SAITO Makoto's english diary 1884 (Meiji 17)
SAITO Makoto's english diary 1884 (Meiji 17)
MASAKI Jinzaburo's diary June,1936 (Showa 11) label of confiscation
MASAKI Jinzaburo's diary June,1936 (Showa 11) label of confiscation

Diaries and letters, which are personal activities, reflect the individuality of the writer, and thus each displays characteristics unique to the principal. KURATOMI Yuzaburo's diary was unparalleled in its length, with just one year's worth of entries filling up A5-sized 18 notebooks; FUJINUMA Shohei wrote his diary by skipping lines; SAITO Makoto wrote his in English; DEN Kenjiro wrote his diary using the Japanese style of classical Chinese writing; ITO Miyoji's diary slips back and forth between such mundane things as bonsai cultivation (he even has gastronomical entries) and more weighty things such as the affairs of state. The diary of MASAKI Jinzaburo, who was implicated in the 2.26 Incident of 1936, was seized by the Military Gendarmery, a fact made graphic by the seals stamped on it.

Meanwhile, the style of calligraphy used in correspondence in Japan changed greatly around the year 1877 (Meiji 10). This resulted from a new calligraphy style imported from Qing-dynasty China, coupled with the Oie style of calligraphy (used in official Tokugawa documents) losing popularity; some nobles already had started adopting the new calligraphy style even before it was widely accepted. Just as one might expect, court nobles were indeed intellectuals. The upward slanting parallelogram style of printing characters is a quirk of the high strung and prideful, and that precisely describes the handwriting style (of people such as the soldier/statesman) of YAMAGATA Aritomo and TOKUTOMI Soho; moreover, the two had a close relationship.

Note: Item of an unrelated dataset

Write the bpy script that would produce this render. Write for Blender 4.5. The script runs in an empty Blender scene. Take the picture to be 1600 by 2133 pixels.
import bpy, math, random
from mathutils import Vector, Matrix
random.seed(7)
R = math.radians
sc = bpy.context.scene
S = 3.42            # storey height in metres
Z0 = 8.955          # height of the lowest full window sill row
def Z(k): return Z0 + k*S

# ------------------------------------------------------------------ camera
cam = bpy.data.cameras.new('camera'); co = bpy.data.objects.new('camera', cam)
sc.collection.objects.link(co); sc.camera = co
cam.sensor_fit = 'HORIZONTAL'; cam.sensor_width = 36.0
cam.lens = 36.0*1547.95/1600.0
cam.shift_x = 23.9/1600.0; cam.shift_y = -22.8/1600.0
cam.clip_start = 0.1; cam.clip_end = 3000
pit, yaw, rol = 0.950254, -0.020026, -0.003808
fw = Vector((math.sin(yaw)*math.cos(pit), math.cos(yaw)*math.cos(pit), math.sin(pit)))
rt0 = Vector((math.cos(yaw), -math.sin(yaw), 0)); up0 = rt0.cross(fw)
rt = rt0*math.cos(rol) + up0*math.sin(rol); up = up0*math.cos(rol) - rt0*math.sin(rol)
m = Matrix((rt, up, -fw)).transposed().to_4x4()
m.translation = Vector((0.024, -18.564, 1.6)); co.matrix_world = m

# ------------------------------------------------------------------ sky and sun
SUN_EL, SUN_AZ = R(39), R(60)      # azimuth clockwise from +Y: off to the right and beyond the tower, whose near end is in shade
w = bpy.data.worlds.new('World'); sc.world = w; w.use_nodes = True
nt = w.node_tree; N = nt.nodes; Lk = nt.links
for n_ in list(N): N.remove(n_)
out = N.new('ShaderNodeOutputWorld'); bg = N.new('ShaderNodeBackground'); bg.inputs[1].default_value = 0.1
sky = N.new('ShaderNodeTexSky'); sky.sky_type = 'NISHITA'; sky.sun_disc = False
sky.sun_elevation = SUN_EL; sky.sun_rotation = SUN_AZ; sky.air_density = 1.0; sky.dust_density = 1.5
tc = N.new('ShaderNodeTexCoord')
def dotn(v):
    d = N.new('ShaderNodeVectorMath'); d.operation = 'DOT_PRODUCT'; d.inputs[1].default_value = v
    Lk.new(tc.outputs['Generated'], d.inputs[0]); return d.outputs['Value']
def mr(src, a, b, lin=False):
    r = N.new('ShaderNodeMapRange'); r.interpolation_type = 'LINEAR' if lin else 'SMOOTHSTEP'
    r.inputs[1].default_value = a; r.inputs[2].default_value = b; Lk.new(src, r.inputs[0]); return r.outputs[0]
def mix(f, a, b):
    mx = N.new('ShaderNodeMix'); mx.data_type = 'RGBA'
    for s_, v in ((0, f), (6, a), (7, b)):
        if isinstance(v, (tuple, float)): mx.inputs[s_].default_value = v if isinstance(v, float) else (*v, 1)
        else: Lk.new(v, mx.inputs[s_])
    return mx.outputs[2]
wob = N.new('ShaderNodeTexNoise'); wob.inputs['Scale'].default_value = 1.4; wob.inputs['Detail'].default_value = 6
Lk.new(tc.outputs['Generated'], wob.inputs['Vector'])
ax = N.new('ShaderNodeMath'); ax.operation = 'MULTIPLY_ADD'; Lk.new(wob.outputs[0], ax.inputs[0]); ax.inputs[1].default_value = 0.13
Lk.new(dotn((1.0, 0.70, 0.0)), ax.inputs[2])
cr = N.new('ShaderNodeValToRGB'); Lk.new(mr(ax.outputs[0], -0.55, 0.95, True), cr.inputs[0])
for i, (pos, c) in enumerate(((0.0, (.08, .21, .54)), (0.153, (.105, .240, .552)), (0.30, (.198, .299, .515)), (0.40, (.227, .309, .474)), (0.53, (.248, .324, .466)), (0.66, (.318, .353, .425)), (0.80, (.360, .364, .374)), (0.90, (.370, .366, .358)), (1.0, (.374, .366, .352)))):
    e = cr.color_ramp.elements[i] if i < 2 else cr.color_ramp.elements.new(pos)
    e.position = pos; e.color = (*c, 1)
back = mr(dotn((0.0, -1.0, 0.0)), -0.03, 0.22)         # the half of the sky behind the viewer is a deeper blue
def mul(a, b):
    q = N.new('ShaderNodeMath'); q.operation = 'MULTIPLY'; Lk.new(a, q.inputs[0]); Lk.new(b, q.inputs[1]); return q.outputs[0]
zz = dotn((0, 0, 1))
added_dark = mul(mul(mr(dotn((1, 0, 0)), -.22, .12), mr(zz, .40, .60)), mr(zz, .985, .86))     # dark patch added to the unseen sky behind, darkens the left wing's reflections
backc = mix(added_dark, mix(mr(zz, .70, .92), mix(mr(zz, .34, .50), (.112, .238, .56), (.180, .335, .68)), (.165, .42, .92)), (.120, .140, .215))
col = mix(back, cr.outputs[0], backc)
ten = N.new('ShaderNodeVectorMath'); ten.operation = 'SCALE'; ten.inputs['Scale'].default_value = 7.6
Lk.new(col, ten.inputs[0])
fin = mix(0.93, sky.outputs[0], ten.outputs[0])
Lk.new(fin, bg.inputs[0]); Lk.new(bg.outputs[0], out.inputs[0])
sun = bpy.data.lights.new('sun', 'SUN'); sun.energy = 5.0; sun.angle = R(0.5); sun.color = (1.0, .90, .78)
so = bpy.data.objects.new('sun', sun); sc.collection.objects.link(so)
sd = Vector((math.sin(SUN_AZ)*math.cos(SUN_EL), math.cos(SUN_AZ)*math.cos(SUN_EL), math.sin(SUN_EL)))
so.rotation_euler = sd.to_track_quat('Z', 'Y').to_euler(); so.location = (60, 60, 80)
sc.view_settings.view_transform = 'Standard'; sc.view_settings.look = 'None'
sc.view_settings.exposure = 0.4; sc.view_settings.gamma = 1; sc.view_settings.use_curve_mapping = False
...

The handwriting of such people as MATSUKATA Masayoshi, OURA Kanetake, OKI Takato, GOTO Shojiro are difficult to read enough to make scholars weep, such is the hidden pleasure and challenge of reading historical materials in the original.

Incidentally, Meiji era letters were mostly official so the envelopes lacked stamps. With an emphasis on reliability and confidentiality, the preferred way to send letters was via messengers; still, the regular post was also used from time to time. Among the stamps used, one often comes across new and old koban stamps, but unfortunately none of them have any collector's value.